Priority 3: Improve the energy efficiency of homes across the district

Energy use in homes is the second biggest producer of greenhouse gas emissions in our district. While major strides are being taken to decarbonise electricity production nationally by 2030, gas is likely to remain carbon intensive and a significant source of heating for homes for a while longer.

The way people heat their homes will therefore need to change in order to achieve our ambition of a carbon neutral district by 2050 at the very latest. While alternatives to gas boilers do exist, they are currently expensive and not suitable for every home. Therefore, in the early years of our plan, the focus will need to be on encouraging people to install insulation and other energy efficiency measures.

There are currently more than 16,000 homes across the district that are rated below a C by their Energy Performance Certificate. By carrying out the recommendations made by the energy assessment (solid wall insulation, under floor insulation etc) it should be possible to bring over 11,300 of them up to a C rating. This would save approx. 39,000 tonnes of carbon emissions as well as saving money for householders.

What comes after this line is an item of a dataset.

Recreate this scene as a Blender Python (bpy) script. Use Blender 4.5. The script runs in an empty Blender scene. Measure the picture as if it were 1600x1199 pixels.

External funding for these schemes is available, such as the ECO deal for those claiming certain benefits and which relies on money provided by the main energy providers. We already work with Act on Energy to promote these schemes and will continue to do so in future. However, to carry out a full retrofit project would require fresh government funding as the cost is likely to run into several million pounds.

Our efforts would be best focused on helping the 18.4% of properties that are not on the central gas network and which rely on heating oil. Supporting homes to switch to biofuel or other lower carbon fuel sources would be inexpensive for the consumer and save approx. 30,000 tonnes of carbon emissions.

We also need to create the right environment for investment in renewable energy developments by using our role as a planning authority and influencing Western Power Distribution to resolve local capacity issues on the grid.